By comparison, employees who started the day in a foul mood and came to work with a pessimistic outlook were more likely to perceive their supervisor’s actions as unfair. While this had little impact on task performance, it was correlated with “unproductive behavior,” which the authors described as anti-social behavior like gossip or being unfriendly to co-workers.

“Perceptions of justice inform employees’ work behavior,” Mitchell said. “Our findings suggest it might not matter what supervisors do because employees’ mood and sense of optimism and pessimism color how fair they perceive their supervisor is. And that directs how productive (or not) they are. Gearing attention to mood and how optimistic and pessimistic employees are seems of critical concern, then.”

Hill, Matta and Mitchell published their paper, “Seeing the Glass as Half Full or Empty: The Role of Affect Induced Optimistic and Pessimistic States on Justice Perceptions,” in the Academy of Management Journal in May.

“Our research is unique because, although practitioners and researchers alike suggest that people see how they are treated from their own vantage point, there is little research-based evidence to support this claim,” said Matta, who has written extensively on how employees react to perceived injustice in the workplace. “In our studies, we demonstrate that treatment from supervisors can truly be in the eye of the beholder — two employees can look at the exact same supervisor behavior, and see it as well as respond to it differently.”

Previous research has found that employees who feel that their supervisors are fair perform better, but this study is one of the first to tie those perceptions of fairness to mood and outlook.

So, what’s a good-intentioned manager to do?

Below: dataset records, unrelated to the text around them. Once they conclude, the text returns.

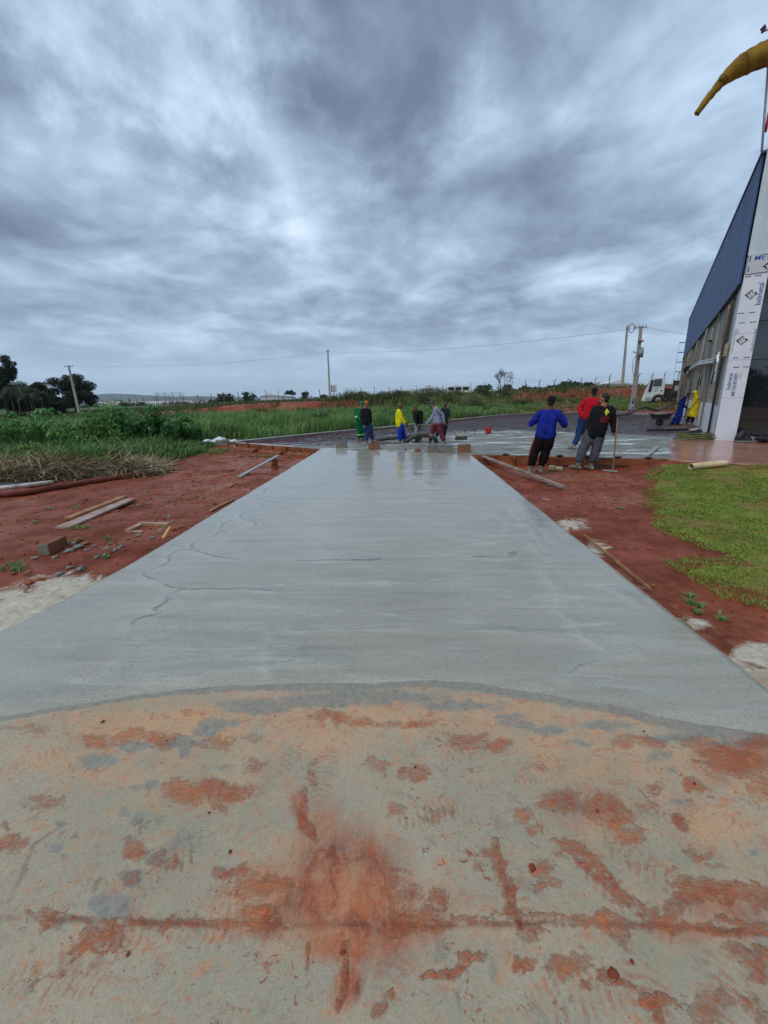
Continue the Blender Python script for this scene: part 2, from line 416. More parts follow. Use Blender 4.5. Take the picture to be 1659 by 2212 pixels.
def cover(x, y):
    by = back_y(x)
    t = x/np.maximum(y, 6)
    foot = np.interp(t, [-1, 0, .45, .75], [42, 44, 52, 56])
    grass = sm((y-by-1.0)/1.5)
    grass = np.where(x < -6, np.maximum(grass, sm((-x - (6.4+.9*(fbm(y*.6, x*.3, 3, 2)-.5)) )/1.2)*sm((y-9.2-(x+7)*.2)/1.5)), grass)
    onbank = sm((y-foot+1)/.8)*(1-sm((y-foot-4.2)/.8))
    grass = grass*(1-onbank*np.interp(t, [-.75, -.5, -.15, -.04, .26, .34, 1], [.3, .9, .9, .15, .2, .85, .85]))
    rightdirt = sm((t-.30)/.1)*(1-sm((y-by-7)/3))*(1-sm((y-60)/4))
    grass = grass*(1-.8*rightdirt)
    grass = np.maximum(grass, .55*sm((y-70)/20))
    lawn = np.where(inpoly(x, y, LAWN), 1., 0.); ld = polydist(x, y, LAWN)
    lawn = np.where(lawn > 0, np.clip(.5+ld*3, 0, 1), np.clip(.5-ld*3, 0, 1))
    sand = blobf(x, y, [(60, 1310, 160, 75, 1), (150, 1260, 120, 40, 1), (-60, 1380, 150, 90, 1), (1240, 1120, 60, 22, .8), (1290, 1170, 35, 25, .75), (1640, 1400, 80, 30, 1), (1700, 1470, 160, 60, 1), (1500, 1335, 55, 16, .75), (1180, 1060, 25, 8, .5), (1400, 1255, 40, 10, .4)])
    dry = sm((t-.25)/.15)*sm((y-34)/4)*(1-sm((y-64)/6)); dry = np.maximum(dry, .5*sm((t+.1)/.2)*sm((y-60)/10))
    return np.stack([np.maximum(grass, 0), sand, dry], -1), lawn

def lin(a, b, st): return list(np.arange(a, b, st))
def geo(start, step, ratio, end):
    o = []; v = start
    while v < end: v += step; step *= ratio; o.append(v)
    return o
def grid_mesh(name, xs, ys, zfun, mat, attrs=None):
    X, Y = np.meshgrid(np.array(xs), np.array(ys)); Z = zfun(X, Y)
    V = np.stack([X.ravel(), Y.ravel(), Z.ravel()], -1); nx, ny = len(xs), len(ys)
    i = np.arange((ny-1)*(nx-1)); r = i//(nx-1); c = i % (nx-1); a = r*nx+c
    Fq = np.stack([a, a+1, a+1+nx, a+nx], -1)
    at = {k: f(X.ravel(), Y.ravel()) for k, f in (attrs or {}).items()}
    return mesh_np(name, V, Fq, mat, True, at)

# ---- the red earth, its grass and sand
def ground_material():
    n = NT('earth'); cov = n.attr('cover'); lw = n.attr('lawn')
    fine = n.noise(9, 8, .68); mid = n.noise(1.7, 6, .6, .4); big = n.noise(.35, 4, .55); gr = n.noise(60, 4, .7)
    dirt = n.mix(n.rng(mid, .36, .62), srgb(138, 64, 34), srgb(98, 44, 20))
    dirt = n.mix(n.rng(fine, .55, .74), dirt, srgb(150, 84, 54))
    dirt = n.mix(n.m('MULTIPLY', n.rng(big, .48, .60), n.rng(fine, .40, .6)), dirt, srgb(146, 90, 66))
    dirt = n.mix(n.m('MULTIPLY', n.rng(gr, .58, .66), .8), dirt, srgb(70, 27, 13))
    dirt = n.mix(n.m('MULTIPLY', n.rng(n.noise(5, 8, .75, .8, off=(4, 2, 0)), .54, .62), .65), dirt, srgb(78, 30, 15))
    sandm = n.rng(n.m('ADD', cov[1], n.m('MULTIPLY', n.m('SUBTRACT', n.noise(3.2, 9, .74, .9), .5), 2.6)), .40, .74)
    sand = n.mix(n.rng(n.noise(14, 6, .7), .35, .65), srgb(196, 190, 174), srgb(160, 150, 132))
    sand = n.mix(n.rng(n.noise(6, 6, .75, .5, off=(5, 5, 5)), .60, .70), sand, srgb(112, 84, 62))
    col = n.mix(sandm, dirt, sand)
    green = n.mix(n.rng(n.noise(1.1, 6, .65), .35, .65), srgb(52, 68, 30), srgb(84, 92, 42))
    green = n.mix(n.rng(n.noise(26, 5, .7), .45, .7), green, srgb(40, 48, 20))
    dryc = n.mix(n.rng(n.noise(2.2, 6, .65), .3, .7), srgb(140, 122, 76), srgb(98, 92, 48))
    gcol = n.mix(n.m('MULTIPLY', cov[2], n.rng(n.noise(.22, 4, .6), .36, .58)), green, dryc)
    gm = n.rng(n.m('ADD', cov[0], n.m('MULTIPLY', n.m('SUBTRACT', n.noise(1.3, 7, .68), .5), 1.1)), .42, .60)
    col = n.mix(gm, col, gcol)
    lc = n.mix(n.rng(n.noise(.9, 6, .6, .3), .42, .56), srgb(122, 132, 50), srgb(126, 98, 48))
    lc = n.mix(n.rng(n.noise(40, 4, .7), .45, .7), lc, srgb(80, 86, 32))
    lm = n.rng(n.m('ADD', lw[0], n.m('MULTIPLY', n.m('SUBTRACT', n.noise(7, 6, .7), .5), .8)), .40, .56)
    col = n.mix(lm, col, lc)
    h = n.m('ADD', n.m('MULTIPLY', fine, .6), n.m('MULTIPLY', gr, .25))
    rough = n.m('ADD', n.rng(mid, .38, .60, .36, .80), n.m('MULTIPLY', gm, .2))
    return n.fin(col, rough, n.bump(h, .035, 1), .3)
xs = sorted([-v for v in geo(9, .1, 1.055, 6000)]) + lin(-9, 12, .085) + geo(12, .1, 1.055, 6000)
ys = sorted([-v for v in geo(0, .6, 1.25, 3000)]) + lin(0, .8, .2) + lin(.8, 15, .085) + lin(15, 70, .28) + geo(70, .3, 1.06, 8000)
ground = structure(link('ground', grid_mesh('ground', xs, ys, tz, ground_material(), {'cover': lambda x, y: cover(x, y)[0], 'lawn': lambda x, y: np.stack([cover(x, y)[1]]*3, -1)})))

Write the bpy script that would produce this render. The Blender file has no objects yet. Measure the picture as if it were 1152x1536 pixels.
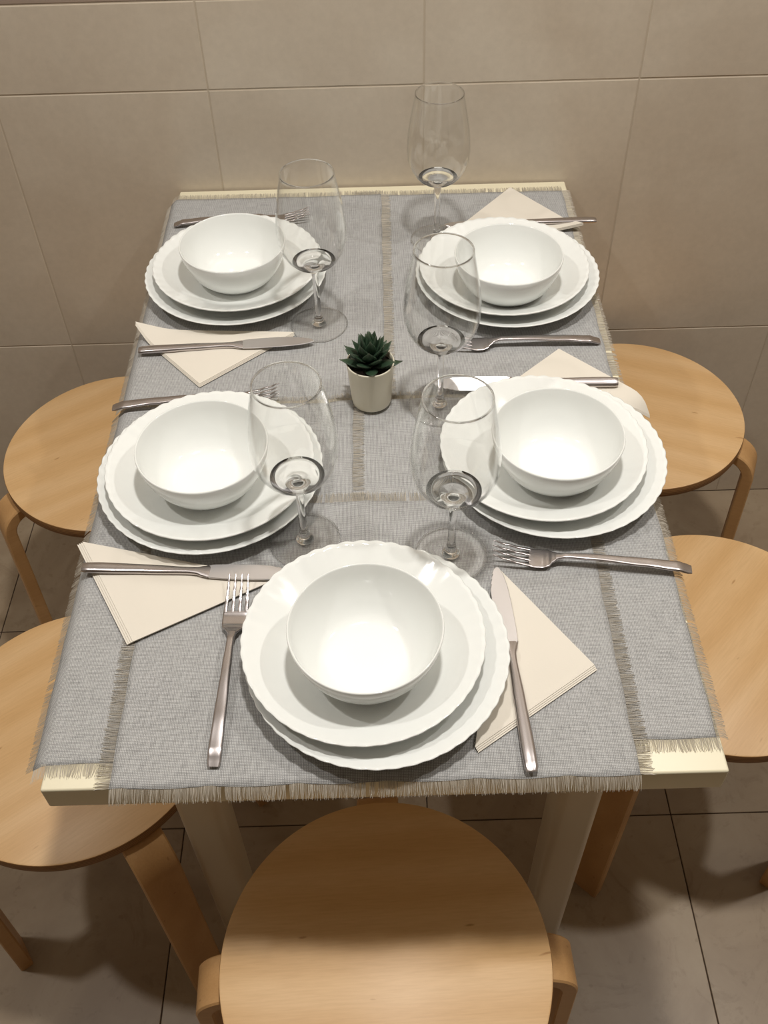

“Well, managers should still be doing their very best to adhere to rules of justice in the office,” Hill said. “I would never want anyone to look at this and think, ‘All I have to do is make my employees happy, and I don’t have to worry about being fair to them.’”

But managers should be aware that even when they’re doing their best to adhere to the rules of justice, employees may perceive things differently. Take that perception gap into account.

“Mostly, they need to be mindful of the baggage that their employees are bringing to the office with them,” Hill said. That means packing emotional strength and empathy in their supervisor’s toolkit.

“Whether they got a great night’s sleep or burnt their toast that morning, by the time employees arrive at work, they’re already in a mood,” she said. “So, what managers can do is help maintain the good moods of employees who are already in a positive mood. And, for employees who may have had a rough start in the morning, try to make work a place where they can put some of that stress aside and feel more positively.”

Simple interventions like letting employees listen to music on their headphones or allowing time for positive social interaction can help improve moods.

“We all want to feel inspired, alert and enthusiastic, and this research shows that when you feel that way, it has positive outcomes even for the organization,” Hill said.